Sure it is difficult to find motivated sellers with equity, I partly agree, but you can still negotiate profitable transactions that have little or no equity if you are willing to learn, understand and take the necessary action to make it happen.
Here are some ideas to consider:
1. Use an option with the right to assign and sandwich yourself for a profit with end user, while acting as an assignee. If there is very little equity and the seller is flexible with terms and the ability to solve the problem, offer to option the property, making option payments that equal the seller's mortgage payments with the right to exercise the option to purchase some time in the future. This will solve the seller's negative cash flow, have the property managed and collect an equity profit when the option is exercised.
2. An investor can offer to control a property that has little equity with a contract of sale with a long term study period with right of possession for a period of time. During that holding period, the investor can improve the property to increase the value and assign or sell during the holding period for an equity profit.
3. Put together a friendly joint venture partnership with friends or family contributing the needed funds. Others in a high tax bracket will be anxious to share a partnership and have tax credits. Putting up the needed cash for property while the investor contributes management for his share ownership is a good deal for all members of the joint venture partnership.
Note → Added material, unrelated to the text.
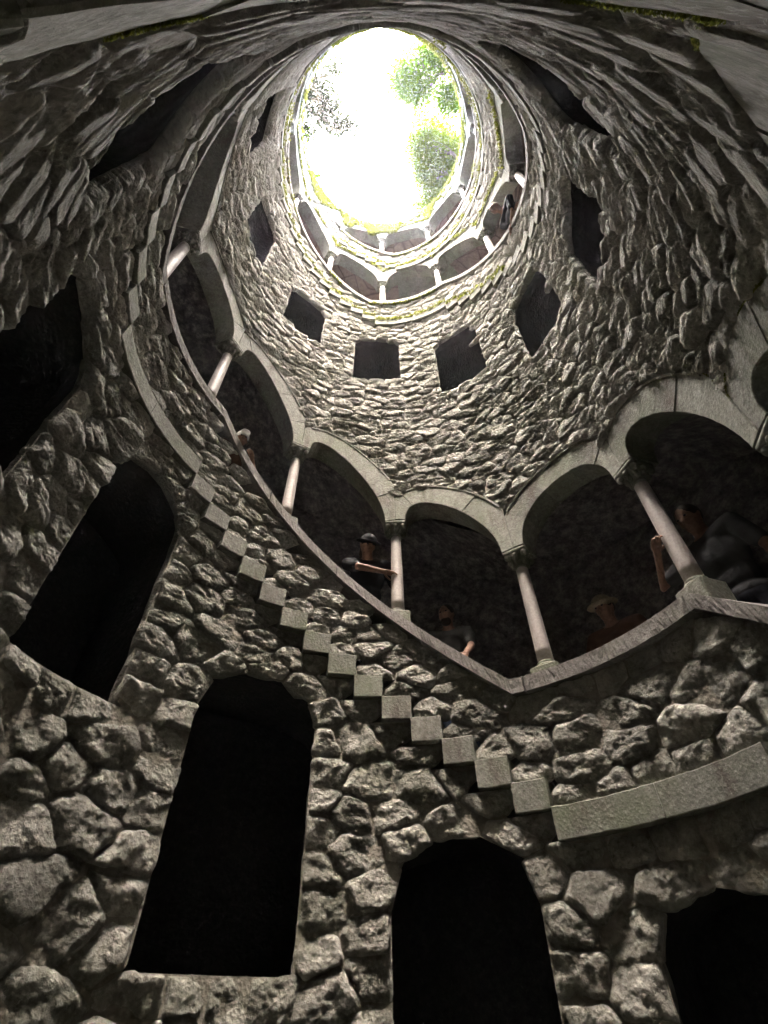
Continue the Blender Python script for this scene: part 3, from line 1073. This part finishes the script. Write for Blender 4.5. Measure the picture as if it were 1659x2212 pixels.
def person(label, phi, dr, H, shirt, trousers, hair, lean=0.08, look=(0, 1, -0.3), lh=None, rh=None, sleeve='short', hat=None, floor=None, beard=False, turn=0.0,
           lcurl=0.5, rcurl=0.5, long_hair=False, lpalm=None, rpalm=None, hint_r=(.7, -.2, -.8)):
    zf = float(floor if floor is not None else np.nan_to_num(band_bottom(np.array([phi])))[0] + BAND)
    feet = Vector(where(phi, zf, R + dr))
    up = Vector((0, 0, 1))
    fw = Vector((-feet.x, -feet.y, 0)).normalized()
    fw = (Matrix.Rotation(turn, 3, 'Z') @ fw).normalized()
    rt = fw.cross(up)
    root = empty('person', feet, label, 'person', 'visitors on the spiral gallery')
    W = lambda x, y, z: feet + rt * x + fw * y + up * z
    hip_z, ch_z, sh_z, nk_z, hd_z = .52 * H, .71 * H, .815 * H, .855 * H, .925 * H
    yl = lambda z: lean * max(0, (z - hip_z) / (sh_z - hip_z)) ** 1.2
    hips, waist, chest = W(0, 0, hip_z), W(0, yl(.61 * H), .61 * H), W(0, yl(ch_z), ch_z)
    neck0, neck1 = W(0, yl(sh_z) - .01, sh_z), W(0, yl(nk_z) + .02, nk_z + 0.01)
    hd = W(0, yl(hd_z) + .045, hd_z)
    lk = (rt * look[0] + fw * look[1] + up * look[2]).normalized()
    hr = lk.cross(up).normalized(); hu = hr.cross(lk).normalized()
    sw = .118 * H
    ls, rs = W(-sw, yl(sh_z), sh_z - .012), W(sw, yl(sh_z), sh_z - .012)
    l1, l2 = .17 * H, .148 * H
    lw = lh if lh is not None else W(-sw - .08, yl(sh_z) + .16, .53 * H)
    rw = rh if rh is not None else W(sw + .08, yl(sh_z) + .16, .53 * H)
    le, lw = bone2(ls, lw, l1, l2, (-rt * .7 - up * .8 - fw * .2))
    re, rw = bone2(rs, rw, l1, l2, (rt * hint_r[0] + fw * hint_r[1] + up * hint_r[2]))
    torso = [ellipsoid(hips, (rt, fw, up), (.098 * H, .072 * H, .07 * H)), ellipsoid(waist, (rt, fw, up), (.082 * H, .062 * H, .09 * H)),
             ellipsoid(chest, (rt, fw, up), (.102 * H, .070 * H, .105 * H)), tube([ls, neck0, rs], [.034 * H, .045 * H, .034 * H])]
    hl, hrr = W(-.05 * H, 0, hip_z - .01), W(.05 * H, 0, hip_z - .01)
    kl, kr = W(-.052 * H, .02, .28 * H), W(.052 * H, .02, .28 * H)
    al, ar = W(-.055 * H, -.02, .045 * H), W(.055 * H, -.02, .045 * H)
    legs = [tube([hl, kl, al], [.052 * H, .036 * H, .024 * H]), tube([hrr, kr, ar], [.052 * H, .036 * H, .024 * H])]
    feet_p = [tube([al + fw * -.02 - up * .02, al + fw * .15 - up * .045], [.026 * H * .8, .02 * H * .8]), tube([ar + fw * -.02 - up * .02, ar + fw * .15 - up * .045], [.026 * H * .8, .02 * H * .8])]
    arms = [tube([ls, le, lw], [.029 * H, .023 * H, .0155 * H]), tube([rs, re, rw], [.029 * H, .023 * H, .0155 * H])]
    hs = H / 1.72
    head = [ellipsoid(hd + hu * .012 * hs, (hr, lk, hu), (.075 * hs, .095 * hs, .112 * hs), 20, 14),
            ellipsoid(hd - hu * .055 * hs + lk * .030 * hs, (hr, lk, hu), (.055 * hs, .062 * hs, .062 * hs)),
            tube([hd + lk * .085 * hs + hu * .012 * hs, hd + lk * .112 * hs - hu * .022 * hs], [.010 * hs, .015 * hs]),
            tube([hd + lk * .086 * hs - hu * .058 * hs - hr * .015, hd + lk * .086 * hs - hu * .058 * hs + hr * .015], [.009 * hs, .009 * hs]),
            ellipsoid(hd - hr * .076 * hs - lk * .005, (hr, lk, hu), (.012 * hs, .02 * hs, .03 * hs)), ellipsoid(hd + hr * .076 * hs - lk * .005, (hr, lk, hu), (.012 * hs, .02 * hs, .03 * hs)),
            tube([neck0, neck1, hd - hu * .04], [.036 * H, .033 * H, .034 * H])]
    fused('body', torso + legs + arms + head, SKIN, root, 0.012)
    grow = .011
    T = [ellipsoid(hips + up * .02, (rt, fw, up), (.100 * H + grow, .074 * H + grow, .05 * H)), ellipsoid(waist, (rt, fw, up), (.088 * H + grow, .066 * H + grow, .10 * H)),
         ellipsoid(chest, (rt, fw, up), (.104 * H + grow, .072 * H + grow, .107 * H)), tube([ls, neck0 - up * .015, rs], [.036 * H + grow, .046 * H, .036 * H + grow])]
    for a, e, w_ in ((ls, le, lw), (rs, re, rw)):
        if sleeve == 'short': T.append(tube([a, a.lerp(e, .75)], [.034 * H + grow, .030 * H + grow]))
        else: T.append(tube([a, e, e.lerp(w_, .93)], [.033 * H + grow, .027 * H + grow, .020 * H + grow]))
    fused('shirt', T, shirt, root, 0.014)
    fused('trousers', [ellipsoid(hips, (rt, fw, up), (.101 * H + .006, .075 * H + .006, .07 * H))] + [tube([h_, k_, a_], [.056 * H, .042 * H, .034 * H]) for h_, k_, a_ in ((hl, kl, al), (hrr, kr, ar))], trousers, root, 0.016)
    V, F = join(feet_p)
    link('shoes', mesh_np('shoes', V, F, M_DARK, True), root)
    if hair is not None:
        hp = [ellipsoid(hd + hu * .034 * hs - lk * .018 * hs, (hr, lk, hu), (.087 * hs, .102 * hs, .100 * hs), 20, 14)]
        if long_hair: hp += [tube([hd - lk * .06, hd - lk * .08 - hu * .10, hd - lk * .05 - hu * .22], [.075, .07, .04])]
        V, F = join(hp)
        link('hair', mesh_np('hair', V, F, hair, True), root)
    if beard:
        V, F = ellipsoid(hd - hu * .085 * hs + lk * .045 * hs, (hr, lk, hu), (.056 * hs, .050 * hs, .050 * hs))
        link('beard', mesh_np('beard', V, F, hair or M_DARK, True), root)
    for s_ in (-1, 1):
        V, F = ellipsoid(hd + hr * .031 * hs * s_ + lk * .086 * hs + hu * .014 * hs, (hr, lk, hu), (.013, .008, .008), 8, 6)
        link('eye', mesh_np('eye', V, F, M_DARK, True), root)
    if hat is not None:
        mat, kind = hat
        parts = [ellipsoid(hd + hu * .055 * hs - lk * .006, (hr, lk, hu), (.092 * hs, .108 * hs, .085 * hs), 20, 14)]
        if kind == 'cap': parts.append(ellipsoid(hd + hu * .055 * hs + lk * .12 * hs, (hr, lk, hu), (.07 * hs, .085 * hs, .012)))
        else: parts.append(ellipsoid(hd + hu * .045 * hs, (hr, lk, hu), (.145 * hs, .16 * hs, .014)))
        ho = fused('hat', parts, mat, root, 0.009)
        if kind == 'cap':
            c_ = hd + hu * .085 * hs + lk * .088 * hs
            V, F = tube([c_ - hr * .030 - hu * .012, c_ + hr * .0 + hu * .010, c_ + hr * .030 - hu * .002], [.006, .008, .005], 8)
            link('cap_mark', mesh_np('cap_mark', V, F, M_DARK, True), ho)
    make_hand(root, lw, (lw - le), lpalm if lpalm is not None else (-up + rt * .3), -1, lcurl, .105 * H)
    make_hand(root, rw, (rw - re), rpalm if rpalm is not None else (-up - rt * .3), 1, rcurl, .105 * H)
    return root


M_DARK = plain('dark_cloth', (0.02, 0.02, 0.028), 0.8)
M_BLACK = plain('black_cloth', (0.007, 0.007, 0.009), 0.9, 0.5, 14)
M_HAIR = plain('dark_hair', (0.03, 0.022, 0.016), 0.6)
M_FAIR = plain('grey_fair_hair', (0.55, 0.48, 0.40), 0.6)
M_GREYSHIRT = plain('grey_shirt', (0.05, 0.05, 0.052), 0.95, 0.8, 11)
M_PALESHIRT = plain('pale_grey_shirt', (0.10, 0.10, 0.095), 0.95, 0.8, 11)
M_RUST = plain('rust_shirt', (0.10, 0.055, 0.04), 0.95, 0.8, 11)
M_STRAW = plain('straw_hat', (0.24, 0.20, 0.14), 0.9)
M_WHITE = plain('white_cap', (0.80, 0.80, 0.80), 0.8, 0, 40, 0.04)
M_JEANS = plain('blue_jeans', (0.05, 0.065, 0.10), 0.9)


def at(phi, z, dr): return Vector(where(phi, z, R + dr))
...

4. A property with little or no equity can really make for a challenge for an investor. The reason there is little or no equity is that the mortgages are as high as or higher than the market value.
Offer to purchase the first and second mortgage at a discount thus creating equity where there was done. When first and second mortgagee agrees, take an option to purchase the property. This will automatically force the debt down and the equity up. This is a great way to create an equity position.
The question that is on the investors mind is; where am I going to get the money to buy the first and second? As they say, "Build it and they will come!" I say if the deal is good, the money will come. Use the joint venture method to raise the money, sell the property before you need to settle, take out a first mortgage.
5. Another way is to offer to take over the existing mortgage, either informally or by assumption. Find a lessee to pay you more than the mortgage amount or sell your position in the property for a profit.
6. You could offer a Hybrid Offer to the seller and joint venture the negative cash flow, sell when the market is right, and split the profits. A Hybrid offer is one where the seller will sell at a discount with the right to a percentage over a certain amount upon re-sale of the property
These are some ideas to use if you've run out of motivated sellers with equity.